According to him, the sector, with GHc 40 billion worth of assets under management, GHc115 billion in banking sector assets and some 148 fund management firms was too much for the under-resourced SEC to regulate.

“This industry has been doing about 69 percent growth over the past 10 years per anum. So it was like teenagers driving big trucks without much to stop them.”

“What you had was a lot of people getting into the sector which neither had the financial wherewithal or the human capital or the software or the basic skills to get into it.”

The SEC revoked the licenses in line with Section 122 (2) (b) of the Securities Industry Act, 2019 (Act 929).

It said the companies largely failed to return client funds which remain locked up and in a number of cases, the firms had even folded up their operations.

It has been noted that most of the 53 Fund Management Companies whose licenses have been revoked were essentially operating illegally because they promised outrageous returns on funds they were to manage.

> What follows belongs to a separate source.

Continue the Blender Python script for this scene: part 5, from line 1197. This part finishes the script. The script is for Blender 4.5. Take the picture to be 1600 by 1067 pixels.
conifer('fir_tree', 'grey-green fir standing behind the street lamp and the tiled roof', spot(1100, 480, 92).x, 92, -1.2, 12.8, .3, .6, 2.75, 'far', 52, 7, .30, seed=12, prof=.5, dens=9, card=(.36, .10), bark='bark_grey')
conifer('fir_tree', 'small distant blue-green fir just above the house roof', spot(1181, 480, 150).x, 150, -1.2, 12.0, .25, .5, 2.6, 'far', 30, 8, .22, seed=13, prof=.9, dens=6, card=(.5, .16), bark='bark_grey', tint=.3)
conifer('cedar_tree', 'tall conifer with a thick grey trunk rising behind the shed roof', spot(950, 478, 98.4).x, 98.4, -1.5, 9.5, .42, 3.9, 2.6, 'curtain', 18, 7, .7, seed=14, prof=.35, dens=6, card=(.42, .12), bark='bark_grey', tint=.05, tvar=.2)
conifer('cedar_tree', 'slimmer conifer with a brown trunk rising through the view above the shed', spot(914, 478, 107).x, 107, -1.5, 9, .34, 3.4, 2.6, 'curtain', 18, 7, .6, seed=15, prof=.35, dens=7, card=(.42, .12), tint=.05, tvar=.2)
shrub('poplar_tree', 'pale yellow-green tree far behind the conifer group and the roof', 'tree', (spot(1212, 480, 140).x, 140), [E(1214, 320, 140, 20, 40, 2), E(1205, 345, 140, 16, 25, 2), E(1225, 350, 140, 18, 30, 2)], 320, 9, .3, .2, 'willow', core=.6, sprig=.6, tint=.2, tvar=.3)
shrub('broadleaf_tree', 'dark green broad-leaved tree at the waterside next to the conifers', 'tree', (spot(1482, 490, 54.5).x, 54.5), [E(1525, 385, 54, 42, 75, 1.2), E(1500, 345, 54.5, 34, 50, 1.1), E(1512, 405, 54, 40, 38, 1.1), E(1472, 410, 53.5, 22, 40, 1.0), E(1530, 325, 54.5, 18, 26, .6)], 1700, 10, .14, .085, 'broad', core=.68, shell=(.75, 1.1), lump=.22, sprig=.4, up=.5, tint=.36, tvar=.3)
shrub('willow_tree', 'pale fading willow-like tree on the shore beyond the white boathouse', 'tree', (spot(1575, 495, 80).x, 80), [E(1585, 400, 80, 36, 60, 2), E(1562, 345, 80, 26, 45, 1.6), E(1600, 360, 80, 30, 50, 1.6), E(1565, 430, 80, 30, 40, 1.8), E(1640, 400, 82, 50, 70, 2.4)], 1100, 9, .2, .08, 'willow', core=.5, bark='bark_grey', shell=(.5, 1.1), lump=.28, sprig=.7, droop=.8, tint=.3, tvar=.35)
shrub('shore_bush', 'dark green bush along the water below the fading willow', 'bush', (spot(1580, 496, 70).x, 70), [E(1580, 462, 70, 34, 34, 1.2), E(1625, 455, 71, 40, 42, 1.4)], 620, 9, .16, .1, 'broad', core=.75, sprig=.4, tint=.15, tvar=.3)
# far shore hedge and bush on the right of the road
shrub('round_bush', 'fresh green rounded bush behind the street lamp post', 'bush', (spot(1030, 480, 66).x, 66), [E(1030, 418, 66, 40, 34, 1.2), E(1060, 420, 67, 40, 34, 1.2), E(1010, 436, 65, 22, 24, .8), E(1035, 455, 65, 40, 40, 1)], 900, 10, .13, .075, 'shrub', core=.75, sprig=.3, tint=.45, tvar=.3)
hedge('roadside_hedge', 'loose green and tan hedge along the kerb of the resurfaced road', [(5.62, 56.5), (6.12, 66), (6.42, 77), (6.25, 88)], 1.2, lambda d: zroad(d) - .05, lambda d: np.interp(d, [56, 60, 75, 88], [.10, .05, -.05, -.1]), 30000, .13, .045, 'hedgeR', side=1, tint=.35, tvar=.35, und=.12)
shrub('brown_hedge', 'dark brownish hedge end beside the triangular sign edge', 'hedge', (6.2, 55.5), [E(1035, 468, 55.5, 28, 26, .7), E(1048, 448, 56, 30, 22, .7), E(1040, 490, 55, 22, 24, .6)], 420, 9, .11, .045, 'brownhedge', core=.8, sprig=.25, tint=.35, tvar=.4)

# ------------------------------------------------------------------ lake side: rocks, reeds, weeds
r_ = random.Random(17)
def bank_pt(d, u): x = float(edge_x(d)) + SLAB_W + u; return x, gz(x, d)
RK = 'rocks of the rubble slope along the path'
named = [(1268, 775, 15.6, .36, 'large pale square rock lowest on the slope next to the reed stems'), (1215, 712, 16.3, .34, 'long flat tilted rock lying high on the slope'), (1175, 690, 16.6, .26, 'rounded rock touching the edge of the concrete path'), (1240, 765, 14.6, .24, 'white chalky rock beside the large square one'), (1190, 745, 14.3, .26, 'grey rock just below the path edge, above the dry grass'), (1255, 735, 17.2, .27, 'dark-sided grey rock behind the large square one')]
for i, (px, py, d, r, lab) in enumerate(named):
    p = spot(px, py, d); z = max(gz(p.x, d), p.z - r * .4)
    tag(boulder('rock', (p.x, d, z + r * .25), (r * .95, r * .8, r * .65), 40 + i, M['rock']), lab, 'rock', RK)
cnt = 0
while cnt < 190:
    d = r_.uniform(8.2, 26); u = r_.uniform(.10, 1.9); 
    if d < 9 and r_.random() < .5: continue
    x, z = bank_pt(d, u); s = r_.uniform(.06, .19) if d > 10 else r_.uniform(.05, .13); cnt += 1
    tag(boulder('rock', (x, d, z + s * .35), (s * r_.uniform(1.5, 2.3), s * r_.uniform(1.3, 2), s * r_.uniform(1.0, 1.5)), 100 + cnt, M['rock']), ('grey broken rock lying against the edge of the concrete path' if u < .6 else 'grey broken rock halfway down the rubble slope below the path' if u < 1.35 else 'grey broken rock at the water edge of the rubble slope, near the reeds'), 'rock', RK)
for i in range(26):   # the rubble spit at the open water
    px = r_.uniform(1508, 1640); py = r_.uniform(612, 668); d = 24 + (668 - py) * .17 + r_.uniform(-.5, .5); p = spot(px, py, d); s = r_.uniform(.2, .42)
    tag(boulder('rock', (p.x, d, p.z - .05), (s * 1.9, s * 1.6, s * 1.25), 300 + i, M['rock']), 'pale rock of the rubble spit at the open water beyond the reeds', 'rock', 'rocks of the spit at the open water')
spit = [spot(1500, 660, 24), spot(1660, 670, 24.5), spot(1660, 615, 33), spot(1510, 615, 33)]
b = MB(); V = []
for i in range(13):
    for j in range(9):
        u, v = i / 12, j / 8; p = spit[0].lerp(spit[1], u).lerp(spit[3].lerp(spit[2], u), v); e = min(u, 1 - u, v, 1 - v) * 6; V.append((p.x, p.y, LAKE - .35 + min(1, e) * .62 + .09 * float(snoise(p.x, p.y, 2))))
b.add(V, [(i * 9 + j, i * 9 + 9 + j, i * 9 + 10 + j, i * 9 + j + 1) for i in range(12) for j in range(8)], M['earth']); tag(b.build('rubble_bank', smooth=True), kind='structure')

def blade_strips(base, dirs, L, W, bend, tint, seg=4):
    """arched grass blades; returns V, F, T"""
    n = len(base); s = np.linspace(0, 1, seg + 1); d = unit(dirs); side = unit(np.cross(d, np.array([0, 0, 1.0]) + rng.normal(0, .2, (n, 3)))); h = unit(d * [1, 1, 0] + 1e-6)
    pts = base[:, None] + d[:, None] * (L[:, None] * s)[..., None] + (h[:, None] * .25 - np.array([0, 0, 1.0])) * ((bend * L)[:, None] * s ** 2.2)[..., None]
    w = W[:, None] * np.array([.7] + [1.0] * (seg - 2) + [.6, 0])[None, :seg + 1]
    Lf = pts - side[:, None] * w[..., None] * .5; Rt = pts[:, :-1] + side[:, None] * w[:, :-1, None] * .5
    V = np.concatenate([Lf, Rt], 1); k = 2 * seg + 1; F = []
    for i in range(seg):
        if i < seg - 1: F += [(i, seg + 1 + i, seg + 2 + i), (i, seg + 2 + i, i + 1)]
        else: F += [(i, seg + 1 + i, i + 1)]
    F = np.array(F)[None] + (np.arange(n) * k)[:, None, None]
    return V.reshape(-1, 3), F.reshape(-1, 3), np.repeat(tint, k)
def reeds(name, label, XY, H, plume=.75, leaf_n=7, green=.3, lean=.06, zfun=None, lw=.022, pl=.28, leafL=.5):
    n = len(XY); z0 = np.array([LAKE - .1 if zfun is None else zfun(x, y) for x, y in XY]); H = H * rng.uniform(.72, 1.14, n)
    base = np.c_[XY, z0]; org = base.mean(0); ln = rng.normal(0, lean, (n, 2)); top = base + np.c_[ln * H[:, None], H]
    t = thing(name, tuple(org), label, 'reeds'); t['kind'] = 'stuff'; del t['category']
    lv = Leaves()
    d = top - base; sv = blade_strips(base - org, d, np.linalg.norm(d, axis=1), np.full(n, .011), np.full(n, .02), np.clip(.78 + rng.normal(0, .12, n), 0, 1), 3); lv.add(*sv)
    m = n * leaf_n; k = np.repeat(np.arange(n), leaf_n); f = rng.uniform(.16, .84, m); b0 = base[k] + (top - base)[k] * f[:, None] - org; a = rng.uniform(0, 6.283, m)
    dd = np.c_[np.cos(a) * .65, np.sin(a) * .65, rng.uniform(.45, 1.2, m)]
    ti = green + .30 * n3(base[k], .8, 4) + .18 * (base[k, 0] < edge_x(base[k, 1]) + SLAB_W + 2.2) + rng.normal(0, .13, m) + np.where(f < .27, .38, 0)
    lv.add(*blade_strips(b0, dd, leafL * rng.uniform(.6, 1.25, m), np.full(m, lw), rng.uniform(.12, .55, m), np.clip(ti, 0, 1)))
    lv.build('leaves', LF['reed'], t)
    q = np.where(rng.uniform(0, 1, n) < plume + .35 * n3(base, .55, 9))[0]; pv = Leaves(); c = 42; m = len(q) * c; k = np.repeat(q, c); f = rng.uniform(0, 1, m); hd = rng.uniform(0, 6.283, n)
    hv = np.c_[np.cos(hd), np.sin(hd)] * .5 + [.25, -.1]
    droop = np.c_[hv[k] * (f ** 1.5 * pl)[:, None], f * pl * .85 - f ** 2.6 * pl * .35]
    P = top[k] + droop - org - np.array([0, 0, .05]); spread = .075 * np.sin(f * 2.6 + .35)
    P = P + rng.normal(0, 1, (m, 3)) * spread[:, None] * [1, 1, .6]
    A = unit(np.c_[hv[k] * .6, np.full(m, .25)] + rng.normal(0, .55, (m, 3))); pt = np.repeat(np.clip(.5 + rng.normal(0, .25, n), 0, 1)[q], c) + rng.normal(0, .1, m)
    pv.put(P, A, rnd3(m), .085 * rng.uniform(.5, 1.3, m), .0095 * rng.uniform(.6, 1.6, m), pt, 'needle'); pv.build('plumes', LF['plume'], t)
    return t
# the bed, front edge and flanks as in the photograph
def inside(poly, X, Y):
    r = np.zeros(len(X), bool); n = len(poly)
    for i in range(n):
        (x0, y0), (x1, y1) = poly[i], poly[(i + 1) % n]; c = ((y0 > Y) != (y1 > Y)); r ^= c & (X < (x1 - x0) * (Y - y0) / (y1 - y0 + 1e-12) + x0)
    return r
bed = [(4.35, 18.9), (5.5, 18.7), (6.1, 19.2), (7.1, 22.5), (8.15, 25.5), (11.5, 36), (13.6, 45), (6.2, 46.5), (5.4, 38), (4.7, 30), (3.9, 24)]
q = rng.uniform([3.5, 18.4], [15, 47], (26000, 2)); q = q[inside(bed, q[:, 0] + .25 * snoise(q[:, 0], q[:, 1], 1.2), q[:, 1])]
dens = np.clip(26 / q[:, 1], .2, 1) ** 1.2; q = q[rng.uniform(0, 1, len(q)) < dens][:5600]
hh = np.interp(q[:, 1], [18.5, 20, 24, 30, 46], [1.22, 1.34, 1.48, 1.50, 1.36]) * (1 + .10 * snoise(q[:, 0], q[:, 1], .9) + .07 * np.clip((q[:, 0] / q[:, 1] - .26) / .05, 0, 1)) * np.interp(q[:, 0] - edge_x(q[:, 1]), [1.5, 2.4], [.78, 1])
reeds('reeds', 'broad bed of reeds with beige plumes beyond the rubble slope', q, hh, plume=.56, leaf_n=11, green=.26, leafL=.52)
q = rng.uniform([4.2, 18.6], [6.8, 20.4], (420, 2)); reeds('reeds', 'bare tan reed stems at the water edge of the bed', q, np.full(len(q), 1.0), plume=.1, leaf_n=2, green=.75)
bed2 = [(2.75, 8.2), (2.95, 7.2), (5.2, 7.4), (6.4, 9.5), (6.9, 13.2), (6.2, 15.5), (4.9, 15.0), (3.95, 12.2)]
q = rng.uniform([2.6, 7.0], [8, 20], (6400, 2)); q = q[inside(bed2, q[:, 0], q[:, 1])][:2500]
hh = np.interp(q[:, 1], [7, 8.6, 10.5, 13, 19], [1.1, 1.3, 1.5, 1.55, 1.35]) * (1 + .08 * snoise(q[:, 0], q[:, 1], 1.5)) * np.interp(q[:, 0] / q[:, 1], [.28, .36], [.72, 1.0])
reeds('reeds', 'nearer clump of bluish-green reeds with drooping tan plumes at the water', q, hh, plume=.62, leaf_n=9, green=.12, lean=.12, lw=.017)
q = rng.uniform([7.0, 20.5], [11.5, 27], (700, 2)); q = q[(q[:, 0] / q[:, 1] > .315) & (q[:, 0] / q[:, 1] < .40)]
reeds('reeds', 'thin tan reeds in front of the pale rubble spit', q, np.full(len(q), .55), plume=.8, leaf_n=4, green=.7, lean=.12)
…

Companies operating under the SEC are not required by law to promise returns on investments.

Fund management companies are also not allowed to take on high-risk ventures in order to protect investors.

Commenting on the developments, the Chief Operating Officer of Dalex Finance, Joe Jackson, remarked that: “A lot of the SEC-regulated companies where actually engaged in an illegality because they were promising returns which means they were taking risks themselves and they didn't have the shock absorbers to do so…They were not banks. They were not Finance Houses. They were not savings and loans firms.”